Tuesday, February 15, 2011

Will on the Lost Decade

Through the last decade - a decade of "fat" - we took a High Risk-High Reward strategy.

If you want the high reward, you need to understand that you might just wind up with the results of the high risk if you are not smart, careful, and have a good self-regulating system in place. We talk about LCS, DDG-1000, LPD-17 here a lot ... George Will discusses it in a broader context.

First the macro,
... since fiscal 2001, what is called the military's "baseline budget" has increased 80 percent, to $534 billion. That number is, however, much less than what is actually being spent, and not just because it doesn't include much of the spending on the two wars.

The Obama administration wants to cut $78 billion over five years, in addition to cuts already planned.
What did we buy with the Navy's share of that?
The average age of America's amphibious assault vehicles is 38 years, more than that of strategic bombers (34 years) but less than that of tanker aircraft (46 years).
Dull, but important. The curse of the unsexy.

It didn't happen by accident. There are reasons why in the last half-decade especially, we have lost so much of our credibility in front of our paymasters; Congress.
Sen.

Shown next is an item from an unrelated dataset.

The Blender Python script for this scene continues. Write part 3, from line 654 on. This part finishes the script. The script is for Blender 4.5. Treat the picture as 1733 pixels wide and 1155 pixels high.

Tom Coburn (R-Okla.), writing to Adm. Gary Roughead, chief of naval operations, said that "the Pentagon is one of the few agencies in the federal government that cannot produce auditable financial statements in accordance with the law." So "I will continue to push for a budget freeze of all base budget non-military personnel accounts at the Defense Department until it complies with the law regarding auditable financial statements."

To govern is to choose, always on the basis of imperfect information. If, however, the strong language of Forbes and Coburn is apposite, Congress cannot make adequately informed choices about the uniquely important matters that come to McKeon's committee. This fact will fuel the fires of controversy that will rage within the ranks of Republicans as they come to terms with the fact that current defense spending cannot be defended until it is understood.